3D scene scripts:
○ ○ ○ ○ ○ ○ ○

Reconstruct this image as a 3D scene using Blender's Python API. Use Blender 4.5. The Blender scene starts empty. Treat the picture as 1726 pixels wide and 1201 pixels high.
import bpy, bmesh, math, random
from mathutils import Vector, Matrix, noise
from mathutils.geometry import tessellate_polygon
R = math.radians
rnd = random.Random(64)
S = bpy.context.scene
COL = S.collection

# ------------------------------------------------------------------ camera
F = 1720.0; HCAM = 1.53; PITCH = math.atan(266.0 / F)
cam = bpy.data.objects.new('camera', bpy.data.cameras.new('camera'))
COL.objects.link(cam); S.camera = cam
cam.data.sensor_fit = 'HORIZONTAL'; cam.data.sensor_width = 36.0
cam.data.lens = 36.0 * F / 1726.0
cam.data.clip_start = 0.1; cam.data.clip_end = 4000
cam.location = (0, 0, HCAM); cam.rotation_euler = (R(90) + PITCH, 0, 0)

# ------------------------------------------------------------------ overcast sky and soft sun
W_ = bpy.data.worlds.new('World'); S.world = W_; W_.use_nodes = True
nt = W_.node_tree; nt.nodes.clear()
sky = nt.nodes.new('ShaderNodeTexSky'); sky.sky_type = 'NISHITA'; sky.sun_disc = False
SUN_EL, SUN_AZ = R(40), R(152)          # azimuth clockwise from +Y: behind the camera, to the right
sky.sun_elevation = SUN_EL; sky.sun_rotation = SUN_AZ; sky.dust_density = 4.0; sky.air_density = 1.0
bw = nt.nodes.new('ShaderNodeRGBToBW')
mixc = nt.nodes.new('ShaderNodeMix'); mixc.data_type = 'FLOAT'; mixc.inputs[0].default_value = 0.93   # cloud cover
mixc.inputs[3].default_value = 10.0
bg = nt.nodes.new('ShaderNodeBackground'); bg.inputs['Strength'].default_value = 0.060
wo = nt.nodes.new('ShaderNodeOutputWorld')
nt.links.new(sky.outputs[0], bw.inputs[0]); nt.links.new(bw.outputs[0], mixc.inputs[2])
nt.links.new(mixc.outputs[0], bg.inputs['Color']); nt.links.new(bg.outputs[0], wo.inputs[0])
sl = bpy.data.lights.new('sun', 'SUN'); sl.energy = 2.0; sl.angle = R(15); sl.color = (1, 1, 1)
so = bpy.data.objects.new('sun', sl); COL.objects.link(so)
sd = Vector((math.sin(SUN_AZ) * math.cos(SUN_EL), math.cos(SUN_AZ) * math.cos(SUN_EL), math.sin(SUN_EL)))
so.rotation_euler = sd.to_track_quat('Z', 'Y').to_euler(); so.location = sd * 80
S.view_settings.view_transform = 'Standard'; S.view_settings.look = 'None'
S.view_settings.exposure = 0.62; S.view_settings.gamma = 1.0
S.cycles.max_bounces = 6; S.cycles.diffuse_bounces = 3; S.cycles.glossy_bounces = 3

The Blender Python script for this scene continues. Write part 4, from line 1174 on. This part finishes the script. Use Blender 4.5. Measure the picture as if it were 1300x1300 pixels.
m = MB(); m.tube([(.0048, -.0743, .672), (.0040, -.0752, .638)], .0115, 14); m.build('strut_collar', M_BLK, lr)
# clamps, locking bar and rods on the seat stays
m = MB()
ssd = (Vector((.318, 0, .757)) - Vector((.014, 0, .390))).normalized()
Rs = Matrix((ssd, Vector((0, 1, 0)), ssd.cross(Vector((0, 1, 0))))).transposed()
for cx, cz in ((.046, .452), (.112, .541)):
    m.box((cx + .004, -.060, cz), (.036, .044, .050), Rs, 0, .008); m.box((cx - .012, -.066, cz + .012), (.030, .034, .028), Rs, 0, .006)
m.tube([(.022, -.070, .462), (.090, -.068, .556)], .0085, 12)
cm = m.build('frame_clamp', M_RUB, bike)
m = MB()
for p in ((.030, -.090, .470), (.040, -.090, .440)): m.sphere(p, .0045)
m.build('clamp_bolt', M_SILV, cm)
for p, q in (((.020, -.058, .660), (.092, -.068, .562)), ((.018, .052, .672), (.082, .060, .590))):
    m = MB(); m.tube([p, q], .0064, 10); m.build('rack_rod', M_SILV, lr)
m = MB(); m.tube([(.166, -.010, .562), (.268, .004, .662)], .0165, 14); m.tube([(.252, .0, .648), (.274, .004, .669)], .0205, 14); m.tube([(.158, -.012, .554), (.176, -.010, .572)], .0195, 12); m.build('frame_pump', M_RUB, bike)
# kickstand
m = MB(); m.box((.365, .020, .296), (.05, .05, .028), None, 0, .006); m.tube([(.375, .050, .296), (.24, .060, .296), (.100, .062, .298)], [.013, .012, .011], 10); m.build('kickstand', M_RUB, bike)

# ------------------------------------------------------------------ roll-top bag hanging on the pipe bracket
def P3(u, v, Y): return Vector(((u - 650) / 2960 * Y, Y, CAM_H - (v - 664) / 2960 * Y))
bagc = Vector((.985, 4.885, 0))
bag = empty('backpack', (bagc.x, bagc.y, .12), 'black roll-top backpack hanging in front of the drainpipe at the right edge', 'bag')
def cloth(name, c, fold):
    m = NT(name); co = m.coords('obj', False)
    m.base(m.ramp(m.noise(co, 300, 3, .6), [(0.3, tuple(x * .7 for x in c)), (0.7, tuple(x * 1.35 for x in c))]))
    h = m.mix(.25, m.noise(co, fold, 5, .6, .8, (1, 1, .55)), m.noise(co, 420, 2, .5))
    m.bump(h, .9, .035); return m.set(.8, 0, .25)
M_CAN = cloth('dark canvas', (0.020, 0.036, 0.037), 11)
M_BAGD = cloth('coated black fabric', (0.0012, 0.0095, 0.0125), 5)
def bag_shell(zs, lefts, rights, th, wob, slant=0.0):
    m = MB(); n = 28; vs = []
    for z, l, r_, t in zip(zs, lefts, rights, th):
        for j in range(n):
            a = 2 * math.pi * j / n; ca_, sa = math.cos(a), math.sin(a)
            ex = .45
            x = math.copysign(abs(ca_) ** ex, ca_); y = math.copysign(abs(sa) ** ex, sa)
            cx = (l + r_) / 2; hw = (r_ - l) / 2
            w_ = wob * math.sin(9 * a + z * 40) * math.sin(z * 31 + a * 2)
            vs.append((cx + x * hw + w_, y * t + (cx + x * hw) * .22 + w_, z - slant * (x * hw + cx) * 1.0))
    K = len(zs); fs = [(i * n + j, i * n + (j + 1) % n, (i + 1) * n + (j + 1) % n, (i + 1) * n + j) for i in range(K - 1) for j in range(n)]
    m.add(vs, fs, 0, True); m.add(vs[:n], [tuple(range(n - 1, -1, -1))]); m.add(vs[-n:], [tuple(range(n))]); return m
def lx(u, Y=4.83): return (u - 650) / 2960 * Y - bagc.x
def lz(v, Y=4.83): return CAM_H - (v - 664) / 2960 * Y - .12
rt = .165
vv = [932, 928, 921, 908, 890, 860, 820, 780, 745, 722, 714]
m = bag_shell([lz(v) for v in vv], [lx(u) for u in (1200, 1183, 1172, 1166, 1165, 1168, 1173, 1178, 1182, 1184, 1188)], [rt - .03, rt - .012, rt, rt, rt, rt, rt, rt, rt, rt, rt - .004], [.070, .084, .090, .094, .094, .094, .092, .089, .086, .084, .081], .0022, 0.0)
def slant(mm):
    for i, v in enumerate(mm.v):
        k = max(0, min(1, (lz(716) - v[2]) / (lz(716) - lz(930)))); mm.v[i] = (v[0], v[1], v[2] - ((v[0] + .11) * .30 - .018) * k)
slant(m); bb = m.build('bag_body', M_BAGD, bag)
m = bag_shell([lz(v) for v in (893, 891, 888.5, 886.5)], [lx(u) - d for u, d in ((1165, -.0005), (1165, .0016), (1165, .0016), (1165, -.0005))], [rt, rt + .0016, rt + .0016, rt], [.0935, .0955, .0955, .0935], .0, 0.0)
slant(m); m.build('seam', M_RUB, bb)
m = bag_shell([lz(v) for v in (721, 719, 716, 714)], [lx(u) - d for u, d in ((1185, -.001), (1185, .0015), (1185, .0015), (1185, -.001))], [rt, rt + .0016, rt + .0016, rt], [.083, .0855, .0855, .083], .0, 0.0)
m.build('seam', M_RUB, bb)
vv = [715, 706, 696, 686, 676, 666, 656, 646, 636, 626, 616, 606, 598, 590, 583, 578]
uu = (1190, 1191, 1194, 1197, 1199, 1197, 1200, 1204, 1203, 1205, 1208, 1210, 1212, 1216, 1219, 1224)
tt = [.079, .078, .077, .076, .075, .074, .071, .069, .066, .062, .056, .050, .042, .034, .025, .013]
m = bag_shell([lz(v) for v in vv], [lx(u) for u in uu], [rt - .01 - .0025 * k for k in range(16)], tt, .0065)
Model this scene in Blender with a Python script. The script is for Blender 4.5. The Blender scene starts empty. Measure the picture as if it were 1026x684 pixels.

○ ○ ○ ○ ○ ○ ○

* EXERCISE DETAILS
Please print the material above exactly as it appears, from its first line through the line containing "COL = S.collection", inclusive, and stop there.

* SOLVED PROBLEM
Reconstruct this image as a 3D scene using Blender's Python API. Use Blender 4.5. The Blender scene starts empty. Treat the picture as 1726 pixels wide and 1201 pixels high.
import bpy, bmesh, math, random
from mathutils import Vector, Matrix, noise
from mathutils.geometry import tessellate_polygon
R = math.radians
rnd = random.Random(64)
S = bpy.context.scene
COL = S.collection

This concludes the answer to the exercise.